出所: メタルズ・フォーカス, ワールド ゴールド カウンシル; 免責事項

*データは 2024 年 6 月 30 日現在。

米国と欧州

米国の金宝飾品需要は前年同期比 5%減の 33 トンと、需要の正常化トレンドが継続して、9 四半期連続で前年を下回りました。2021/2022 年には、ロックダウンによる制約と連邦政府からの所得支援を受けた消費者が、余剰貯蓄の一部を金宝飾品の購入に向けたことから、需要が顕著に増加しました。この余剰貯蓄が徐々に失われ、旅行や娯楽への支出が再開するにつれて、金宝飾品需要は減少し始めました。消費者信頼感の悪化と、記録的な金価格と物価高騰危機の継続という環境の中、第 2 四半期はこの減少傾向が加速しました。

しかし、より⻑期的な文脈で見ると需要は好調さを保っています。パンデミック前の 5 年間の米国の第 2 四半期の宝飾品需要は、平均 27 トンでした。

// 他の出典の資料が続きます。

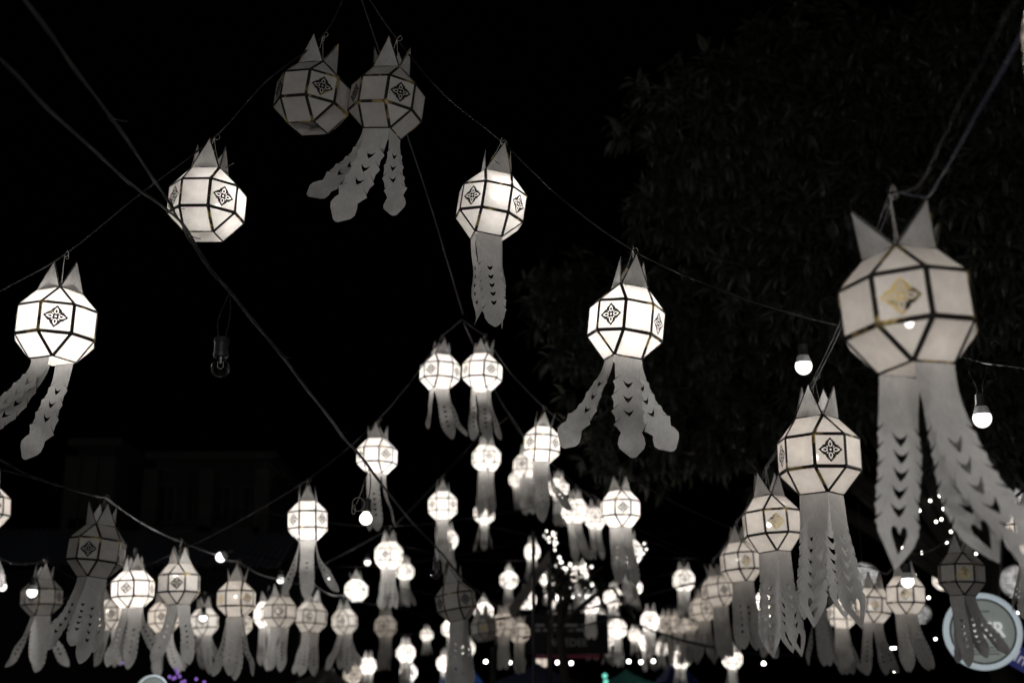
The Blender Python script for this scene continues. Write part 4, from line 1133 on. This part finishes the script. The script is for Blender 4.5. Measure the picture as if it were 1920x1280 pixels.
def tree(lobes, trunk, label, leaf_len, per, singles, limb_r=.05):
    """lobes: (centre, radii, clusters)"""
    root = empty('broadleaf_tree', Matrix.Translation(trunk)); tag(root, label, 'tree')
    tinv = -Vector(trunk); rr = random.Random(label)
    mb = MB(); fork = Vector((lobes[0][0].x, lobes[0][0].y, 0)) * .25 + Vector((trunk[0], trunk[1], 0)) * .75 + Vector((0, 0, 2.6))
    mb.tube(spline([Vector(trunk) + tinv, (Vector(trunk) + fork) / 2 + Vector((.1, .05, 0)) + tinv, fork + tinv]), limb_r * 3.4, 10, limb_r * 2.2)
    for c, rad, nc in lobes:
        end = Vector(c) + tinv
        mb.tube(spline([fork + tinv, (fork + tinv).lerp(end, .5) + Vector((rr.uniform(-.2, .2), rr.uniform(-.2, .2), .25)), end]), limb_r * 1.6, 7, limb_r * .4)
    mb.build('trunk', M_BARK, root)
    leaves = []
    twigs = MB()
    for c, rad, nc in lobes:
        for _ in range(nc):
            d = Vector((rr.gauss(0, 1), rr.gauss(0, 1), rr.gauss(0, 1))).normalized()
            k = rr.uniform(.45, 1.05)
            p = Vector(c) + Vector((d.x * rad[0], d.y * rad[1], d.z * rad[2])) * k
            grow = (d + Vector((0, 0, .15)) + Vector((rr.gauss(0, .4), rr.gauss(0, .4), rr.gauss(0, .3)))).normalized()
            twigs.tube([p - grow * .35 + tinv, p + tinv], .006, 3, .003)
            for q in range(per):
                ang = q * 2.4 + rr.uniform(-.4, .4)
                side = rand_frame(grow, ang) @ Vector((1, .55, 0))
                side = (side + Vector((0, 0, -.45 * rr.random()))).normalized()
                L_ = leaf_len * rr.uniform(.65, 1.2)
                leaves.append((p - grow * rr.uniform(0, .09), rand_frame(side, rr.uniform(-.6, .6)), L_))
    twigs.build('twigs', M_BARK, root)['kind'] = 'stuff'
    leaves.sort(key=lambda t: (t[0] - CAM_LOC).length)
    vis = [t for t in leaves if 0 < proj(t[0])[0] < 1920 and 0 < proj(t[0])[1] < 1280][:singles]
    ids = set(id(t) for t in vis)
    for p, m, L_ in vis:
        obj('leaf', ONE_LEAF, root, Matrix.Translation(p + tinv) @ m.to_4x4() @ Matrix.Scale(L_, 4))
    rest = [t for t in leaves if id(t) not in ids]
    base = leaf_verts(1, .24); V = np.zeros((len(rest) * 8, 3)); F = []
    for i, (p, m, L_) in enumerate(rest):
        V[i * 8:(i + 1) * 8] = base * L_ @ np.array(m).T + np.array(p + tinv)
        F += [tuple(k + i * 8 for k in f) for f in LEAF_F]
    o = obj('crown', mesh_from('crown', V, F, M_LEAF), root); o['kind'] = 'stuff'
    return root


def lobe(px, py, d, rx, rz, n, ry=None):
    k = d / FPX
    return (P(px, py, d), (rx * k, ry if ry else (rx + rz) / 2 * k * .9, rz * k), n)


tree([lobe(1700, 250, 12, 260, 240, 330), lobe(1340, 240, 11.5, 190, 160, 230), lobe(1540, 160, 12, 220, 150, 230), lobe(1310, 390, 12, 150, 100, 110), lobe(1850, 120, 11.5, 200, 200, 200), lobe(1600, 480, 11.2, 260, 180, 330),
      lobe(1850, 480, 10.5, 220, 200, 260), lobe(1380, 560, 12.5, 220, 150, 220), lobe(1080, 560, 13, 120, 90, 90), lobe(1200, 660, 13, 190, 120, 150), lobe(1650, 720, 12, 260, 150, 220), lobe(1850, 760, 11.5, 180, 160, 150), lobe(1400, 780, 13, 220, 140, 150), lobe(1200, 820, 14, 160, 110, 90), lobe(2050, 300, 11.5, 200, 300, 120)],
     (4.3, 12.6, 0), 'large dark tree with long drooping leaves filling the right background', .18, 12, 300)
tree([lobe(1052, 1085, 15, 26, 30, 9), lobe(1100, 1085, 15, 30, 26, 7), lobe(1040, 1108, 15, 22, 16, 4), lobe(1165, 1125, 15, 16, 20, 3)], (.5, 15.4, 0), 'small dark leafy tree in front of the far bright lanterns', .17, 6, 60, .02)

欧州市場も第 2 四半期は低調で、地域の需要は 3%減の 15 トンでした。減少の主な要因は、消費者センチメントの弱さと景気の低迷(特にドイツ)だと言われています。フランスと英国はともに、選挙関連の不透明感が 6 月に売上に打撃を与えたことが報じられました。いくつかの市場では、婚約指輪の需要の低迷や、価格主導のプラチナへの移行も確認されました。

アセアン市場

ベトナムとインドネシアでは第 2 四半期に需要が減少し、タイは記録的な金価格の環境にもかかわらずトレンドに逆行しました。

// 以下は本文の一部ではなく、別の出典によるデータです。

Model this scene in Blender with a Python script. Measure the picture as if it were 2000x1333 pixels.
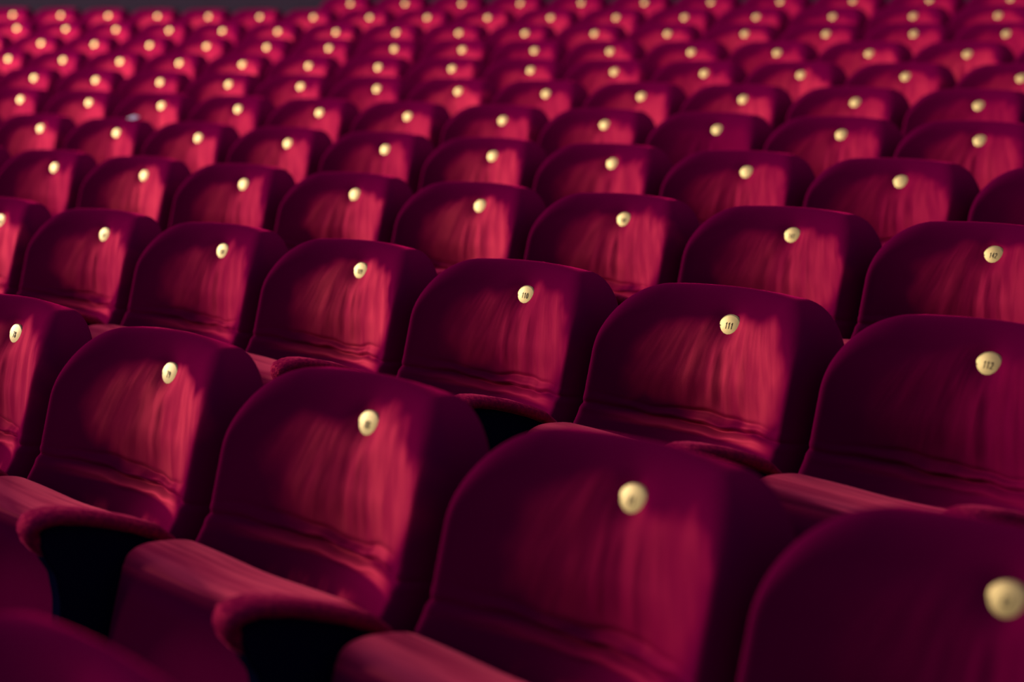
import bpy, bmesh, math, random
from mathutils import Vector, Matrix
random.seed(7)
for o in list(bpy.data.objects): bpy.data.objects.remove(o)
S = bpy.context.scene
COL = S.collection

# ------------------------------------------------------------------ camera
F_PX, W_PX = 4036.66, 2000.0
YAW, PITCH, ROLL = 0.900938, -0.098771, 0.050599
CAM = Vector((2.96846, -1.53810, 0.39149))
fw = Vector((-math.sin(YAW)*math.cos(PITCH), math.cos(YAW)*math.cos(PITCH), math.sin(PITCH)))
rt = Vector((math.cos(YAW), math.sin(YAW), 0))
up = rt.cross(fw)
r2 = rt*math.cos(ROLL) + up*math.sin(ROLL)
u2 = up*math.cos(ROLL) - rt*math.sin(ROLL)
cd = bpy.data.cameras.new('camera'); cam = bpy.data.objects.new('camera', cd); COL.objects.link(cam)
M = Matrix.Identity(4)
for i in range(3):
    M[i][0], M[i][1], M[i][2], M[i][3] = r2[i], u2[i], -fw[i], CAM[i]
cam.matrix_world = M
cd.sensor_width = 36.0; cd.lens = F_PX*36.0/W_PX; cd.clip_start = 0.05; cd.clip_end = 200
cd.dof.use_dof = True; cd.dof.focus_distance = 3.55; cd.dof.aperture_fstop = 3.2
S.camera = cam

# ------------------------------------------------------------------ world, lights, exposure
w = bpy.data.worlds.new('hall_air'); S.world = w; w.use_nodes = True
bg = w.node_tree.nodes['Background']; bg.inputs[0].default_value = (0.42, 0.36, 1.0, 1); bg.inputs[1].default_value = 0.26
S.view_settings.view_transform = 'Standard'; S.view_settings.look = 'None'
S.view_settings.gamma = 1.0; S.view_settings.exposure = 0.0
try: S.view_settings.use_curve_mapping = False
except Exception: pass

def area(name, loc, target, sx, sy, power, color, spread=180):
    l = bpy.data.lights.new(name, 'AREA'); l.shape = 'RECTANGLE'; l.size = sx; l.size_y = sy
    l.energy = power; l.color = color; l.spread = math.radians(spread)
    o = bpy.data.objects.new(name, l); COL.objects.link(o); o.location = loc
    o.rotation_euler = (Vector(target)-Vector(loc)).to_track_quat('-Z', 'Y').to_euler(); return o
def lamp(name, loc, power, color, r):
    l = bpy.data.lights.new(name, 'POINT'); l.energy = power; l.color = color; l.shadow_soft_size = r
    o = bpy.data.objects.new(name, l); COL.objects.link(o); o.location = loc; return o
# big warm-white light from the left side of the hall, low over the seats
area('side_wash', (-17.0, -3.6, 2.6), (-1.5, 2.0, 0.2), 5.0, 3.0, 3000, (1.0, 0.86, 0.84))
# stage lamp, ahead of the seats
area('stage_lamp', (-10.5, -11.5, 0.3), (0.0, 1.0, 0.2), 2.0, 1.6, 240, (1.0, 0.93, 0.80))
# overhead house light
area('house_light', (-3.0, 5.0, 7.0), (-3.0, 5.0, 0.0), 7.0, 7.0, 240, (1.0, 0.78, 0.86))
# wall lamps along the left side of the hall
for i, (x, y, z) in enumerate(((-17, 1.0, 1.3), (-16, -3.0, 1.6), (-14, -7.0, 1.9))):
    lamp('wall_lamp', (x, y, z), 35, (1.0, 0.62, 0.42), 0.12)


# velvet: colour of the standing pile, of the rubbed pile, and their sheen
C_DEEP, C_WORN = (0.135, 0.0002, 0.036), (0.62, 0.0012, 0.078)
S_DEEP, S_WORN = (0.85, 0.01, 0.13), (1.0, 0.13, 0.22)
SH0, SH1 = 0.75, 0.25
G_DEEP, G_WORN = (0.12, 0.002, 0.02), (0.33, 0.028, 0.046)
C_TOP_LIT, G_TOP_LIT = (0.80, 0.006, 0.09), (0.75, 0.10, 0.14)  # cushion top: paler colours with the light from above painted in
BRASS_C = (0.56, 0.43, 0.165)
# ------------------------------------------------------------------ materials
def mat(name):
    m = bpy.data.materials.new(name); m.use_nodes = True
    nt = m.node_tree; nt.nodes.clear(); return m, nt
class G:
    """small node-graph helper"""
    def __init__(s, nt): s.nt = nt
    def n(s, t, **k):
        x = s.nt.nodes.new(t)
        for a, b in k.items(): setattr(x, a, b)
        return x
    def l(s, a, b): s.nt.links.new(a, b)
    def setin(s, sock, v):
        if isinstance(v, bpy.types.NodeSocket): s.l(v, sock)
        else: sock.default_value = v
    def m(s, op, a, b=0.0, c=0.0, clamp=False):
        x = s.n('ShaderNodeMath', operation=op, use_clamp=clamp)
        s.setin(x.inputs[0], a); s.setin(x.inputs[1], b); s.setin(x.inputs[2], c); return x.outputs[0]
    def smooth(s, v, a, b, lo=0.0, hi=1.0):
        x = s.n('ShaderNodeMapRange', interpolation_type='SMOOTHSTEP')
        s.setin(x.inputs['Value'], v)
        for k, q in (('From Min', a), ('From Max', b), ('To Min', lo), ('To Max', hi)): x.inputs[k].default_value = q
        return x.outputs[0]
    def xyz(s, x, y, z):
        c = s.n('ShaderNodeCombineXYZ')
        for i, v in enumerate((x, y, z)): s.setin(c.inputs[i], v)
        return c.outputs[0]
    def noise(s, vec, scale, detail=2.0, rough=0.5):
        x = s.n('ShaderNodeTexNoise'); s.l(vec, x.inputs['Vector'])
        x.inputs['Scale'].default_value = scale; x.inputs['Detail'].default_value = detail; x.inputs['Roughness'].default_value = rough
        return x.outputs['Fac']
    def mixc(s, f, a, b):
        x = s.n('ShaderNodeMix', data_type='RGBA'); s.setin(x.inputs[0], f)
        s.setin(x.inputs[6], a); s.setin(x.inputs[7], b); return x.outputs[2]

def velvet(name, kind):
    """deep crimson velvet; 'kind' says which wear pattern or painted light the pile carries"""
    m, nt = mat(name); g = G(nt)
    tc = g.n('ShaderNodeTexCoord'); oi = g.n('ShaderNodeObjectInfo')
    sp = g.n('ShaderNodeSeparateXYZ'); g.l(tc.outputs['Object'], sp.inputs[0])
    x, y, z = sp.outputs
    rnd = g.m('MULTIPLY', oi.outputs['Random'], 37.0)
    P = g.xyz(x, y, g.m('ADD', z, rnd))
    big = g.noise(P, 9.0, 2.0)
    grain = g.noise(P, 700.0, 2.0, 0.7)
    streak = 0.5; wear_light = 0.0
    if kind == 'back':
        zb = g.m('SUBTRACT', z, BZ)                      # height above the number plate
        wob = g.m('MULTIPLY', g.m('SUBTRACT', big, 0.5), 0.10)
        # oval rubbed by shoulders, below the plate
        ex = g.m('DIVIDE', g.m('ADD', g.m('SUBTRACT', x, 0.022), wob), 0.190)
        ez = g.m('DIVIDE', g.m('ADD', g.m('ADD', zb, 0.072), wob), 0.088)
        r4 = g.m('ADD', g.m('POWER', g.m('ABSOLUTE', ex), 2.6), g.m('POWER', g.m('ABSOLUTE', ez), 2.6))
        oval = g.smooth(r4, 1.35, 0.5)
        # streaks fanning out below the plate where the pile is pressed
        fan = g.m('DIVIDE', x, g.m('SUBTRACT', 0.24, zb))
        sv = g.xyz(g.m('MULTIPLY', fan, 8.0), 0.0, g.m('ADD', g.m('MULTIPLY', zb, 7.0), rnd))
        streak = g.smooth(g.noise(sv, 1.0, 2.0, 0.55), 0.30, 0.72)
        lowp = g.xyz(g.m('MULTIPLY', x, 16.0), 0.0, g.m('ADD', g.m('MULTIPLY', zb, 7.0), rnd))
        low = g.m('MULTIPLY', g.smooth(g.noise(lowp, 1.0, 3.0, 0.6), 0.45, 0.62), g.smooth(zb, -0.195, -0.225))
        low = g.m('MULTIPLY', low, g.smooth(g.m('ABSOLUTE', x), 0.19, 0.10))
        amt = g.m('ADD', 0.55, g.m('MULTIPLY', streak, 0.45))
        per = g.n('ShaderNodeSeparateColor'); g.l(oi.outputs['Color'], per.inputs[0]); per = per.outputs[0]   # how worn this seat is
        wear_light = g.m('ADD', g.m('MULTIPLY', g.m('MULTIPLY', oval, amt), per), g.m('MULTIPLY', low, 0.7), clamp=True)
        # worn ridge of cloth along the seam
        sz = g.m('ABSOLUTE', g.m('ADD', zb, 0.170))
        ridge = g.m('MULTIPLY', g.smooth(sz, 0.012, 0.003), g.smooth(g.m('ABSOLUTE', x), 0.23, 0.12))
        wear_light = g.m('MAXIMUM', wear_light, g.m('MULTIPLY', g.m('MULTIPLY', ridge, per), 0.9))
    elif kind == 'edge':
        # cushion: light on its top painted in as paler, streaked pile
        t = g.m('SUBTRACT', z, CZ)
        q = g.smooth(t, -0.045, -0.012)
        st = g.smooth(g.noise(g.xyz(g.m('MULTIPLY', x, 3.0), g.m('MULTIPLY', y, 60.0), rnd), 1.0, 3.0), 0.35, 0.62)
        wear_light = g.m('MULTIPLY', q, g.m('ADD', 0.60, g.m('MULTIPLY', st, 0.40)), clamp=True)
    elif kind == 'pad':
        n_ = g.noise(P, 160.0, 3.0, 0.7)
        wear_light = g.m('ADD', 0.20, g.m('MULTIPLY', g.smooth(n_, 0.4, 0.65), 0.50))
    C_W, G_W = (C_TOP_LIT, G_TOP_LIT) if kind == 'edge' else (C_WORN, G_WORN)
    base = g.mixc(wear_light, (*C_DEEP, 1), (*C_W, 1))
    rim = g.mixc(wear_light, (*S_DEEP, 1), (*S_WORN, 1))
    bs = g.n('ShaderNodeBsdfPrincipled')
    g.l(base, bs.inputs['Base Color'])
    bs.inputs['Roughness'].default_value = 0.9
    bs.inputs['Specular IOR Level'].default_value = 0.0
    g.setin(bs.inputs['Sheen Weight'], g.m('ADD', SH0, g.m('MULTIPLY', wear_light, SH1)))
    g.setin(bs.inputs['Sheen Roughness'], g.m('ADD', 0.17, g.m('MULTIPLY', wear_light, 0.14)))
    g.l(rim, bs.inputs['Sheen Tint'])
    hgt = g.m('ADD', g.m('MULTIPLY', big, 0.0015), g.m('MULTIPLY', grain, 0.00022))
    if kind == 'back':
        hgt = g.m('ADD', hgt, g.m('MULTIPLY', g.m('MULTIPLY', streak, oval), 0.0008))
    if kind == 'pad':
        hgt = g.m('ADD', hgt, g.m('MULTIPLY', g.noise(P, 160.0, 3.0, 0.7), 0.0015))
    bp = g.n('ShaderNodeBump'); bp.inputs['Strength'].default_value = 1.0; bp.inputs['Distance'].default_value = 1.0
    g.l(hgt, bp.inputs['Height']); g.l(bp.outputs[0], bs.inputs['Normal'])
    gl = g.n('ShaderNodeBsdfGlossy'); gl.inputs['Roughness'].default_value = 0.66
    g.l(g.mixc(wear_light, (*G_DEEP, 1), (*G_W, 1)), gl.inputs['Color']); g.l(bp.outputs[0], gl.inputs['Normal'])
    ad = g.n('ShaderNodeMixShader'); g.setin(ad.inputs[0], g.m('ADD', 0.10, g.m('MULTIPLY', wear_light, 0.60)))
    g.l(bs.outputs[0], ad.inputs[1]); g.l(gl.outputs[0], ad.inputs[2])
    out = g.n('ShaderNodeOutputMaterial'); g.l(ad.outputs[0], out.inputs[0])
    return m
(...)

タイでは今期半ばの価格調整に消費者が反応し、価格上昇トレンドが再開する前に金の購入機会として生かしたことから、需要が回復して前年同期比 12%増の 2 トンとなりました。一般的に高カラットのこの市場では、投資動機も金宝飾品需要を支えることに寄与したかもしれません。上半期の需要は、2023 年上半期と変わらず 4 トンでした。

ベトナムの第 2 四半期の金宝飾品需要は、前年同期比で 15% 減少し、わずか 3 トンでした。GDP 成⻑率の鈍化もセンチメントに影響を与えましたが、この減少は主に価格が主導したものです。上半期の需要は 7 トン強に落ち込み、上半期としては 2020 年以降で最低となりました。

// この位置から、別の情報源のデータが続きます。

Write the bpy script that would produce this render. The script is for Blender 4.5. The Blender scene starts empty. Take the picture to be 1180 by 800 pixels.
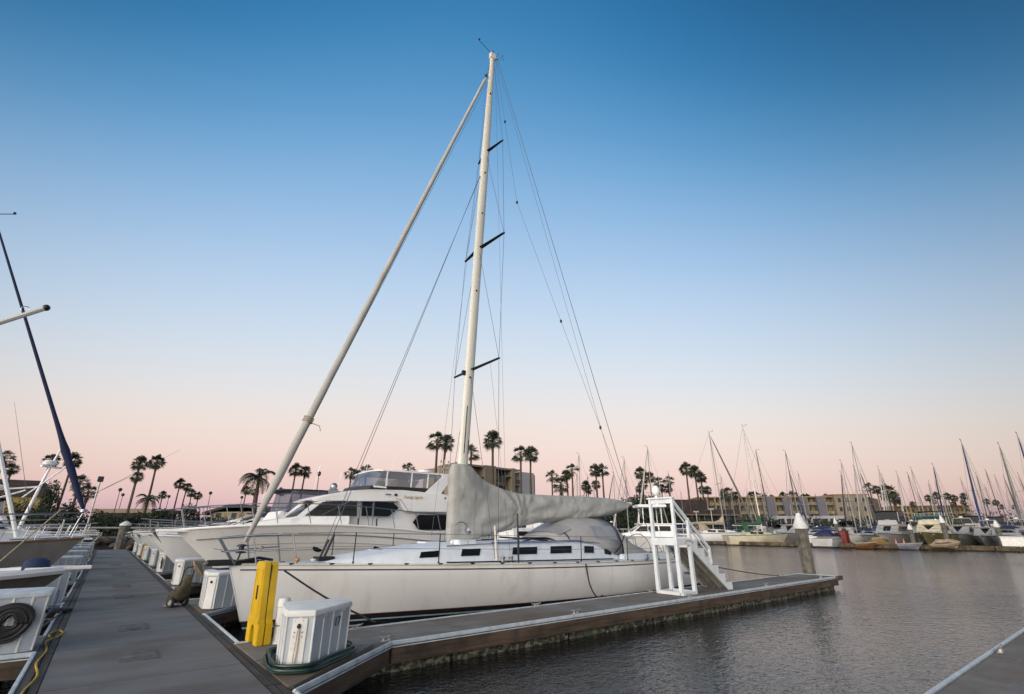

インドネシアでは、広くインフレが持続する中で金価格が高騰したことから、第 2 四半期の需要が前年同期比で 8%減少しました。金価格が高く購入能力に制約が生じたことから、比較的低カラットの宝飾品が好まれる傾向が続きました。上半期の需要は 10 トンで、2023 年上半期を 10%下回りました。

その他アジア諸国

日本の金宝飾品需要は前年同期比で 5%減少し、4 トン弱でした。第 1 四半期が好調だったおかげで、上半期の総需要は 7 トンを維持しました。プレーンな金の喜平チェーンに対する準投資需要は(好調な金地金・金貨需要と同様に)旺盛でしたが、市場のその他のカテゴリーは、記録的な金価格の環境下で苦戦しました。

韓国の金宝飾品需要は、価格の高さを受けて前年同期比 8% 減少し、3 トンとなりました。これは第 1 四半期の増加分を超える減少であり、2016 年をピークとする同市場の⻑期的な減少傾向に回帰しました。

オーストラリア

オーストラリアの金宝飾品需要は 32%落ち込み、2 トンとなりました。消費者には経済状況の悪化による危機感があり、厳しい環境が続きました。